After combing through the evidence in these documents they looked again at the map sketched by Caroline’s husband showing their landing site as being on the continent. Contrary to the sketch, the flagpole marking the landing spot is on the largest island of the Tryne group, a few kilometres from the shore. Although some have disputed this conclusion, no firm evidence has been found to prove Caroline Mikkelsen ever landed on the mainland.
Ingrid Christensen’s landing
Initially it was difficult to find out if Ingrid Christensen had actually landed on Antarctica. None of the scholars I’d been reading mentioned her doing so. In his 1937 address to the Norwegian Geographical Society, Lars described his own landing, but didn’t mention if Ingrid or the other women on board were with him:
On the 30th of January 1937, at two in the morning, I experienced the unique pleasure of setting foot on the Antarctic mainland, where we made a depot. Klarius Mikkelsen Mountain was a remarkable one, with precipitous
, crevassed sides. The stillness was almost uncanny: only the rhythmic beat of the waves and the unceasing, soft chatter of the penguins broke the solemn silence.
Norman’s article refers briefly to a landing made by Ingrid and her friends, as does the work of Hans Bogen. However, the sketchy information about the women’s landing remained buried. No later writers correctly picked up on the story and no history books had been adjusted.

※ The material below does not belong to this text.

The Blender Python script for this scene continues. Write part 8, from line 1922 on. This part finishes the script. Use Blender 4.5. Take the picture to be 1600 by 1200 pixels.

The Sandefjord Whaling Museum holds Lars Christensen’s personal ‘logbook’ diaries from his second and fourth voyages. It appears he didn’t keep a diary of his first voyage (or it has been lost) and the diary of the third voyage is in the keeping of one of his grandchildren, who only discovered it three years ago in a box when her own mother died. The diaries are handwritten in Norwegian and their existence isn’t widely known.
So it was with a sense of discovery that I had the relevant section translated. And there, in Lars’s personal description of what it felt like to finally land on Antarctica, lay the answer to which woman landed first on Antarctica:
Firern came at around midnight. There was considerable rumbling (hollow echo sounds) and booming, a dim dusky twilight, a little layer of snow and a two-and-a-half-hour trip. So it was in fact uninviting, but ashore I wanted to go. Captain Mikkelsen was feeling uneasy. He had telegraphed advising that only I attempt to go ashore, that it was bad over there – and we came, six of us who all dreamed of going ashore.
We had coffee, daylight started to break, it stopped snowing and the wind settled a bit. So our spirits started to rise gradually. We come high up on the mountainside and pass first two reefs which signals uncharted waters. The walls of the mountain jut straight up approximately 500 feet with a small plateau down towards the water. Here sit dozens of penguins watching us. Firern is stopped quite close to land and the lifeboat is lowered onto the water.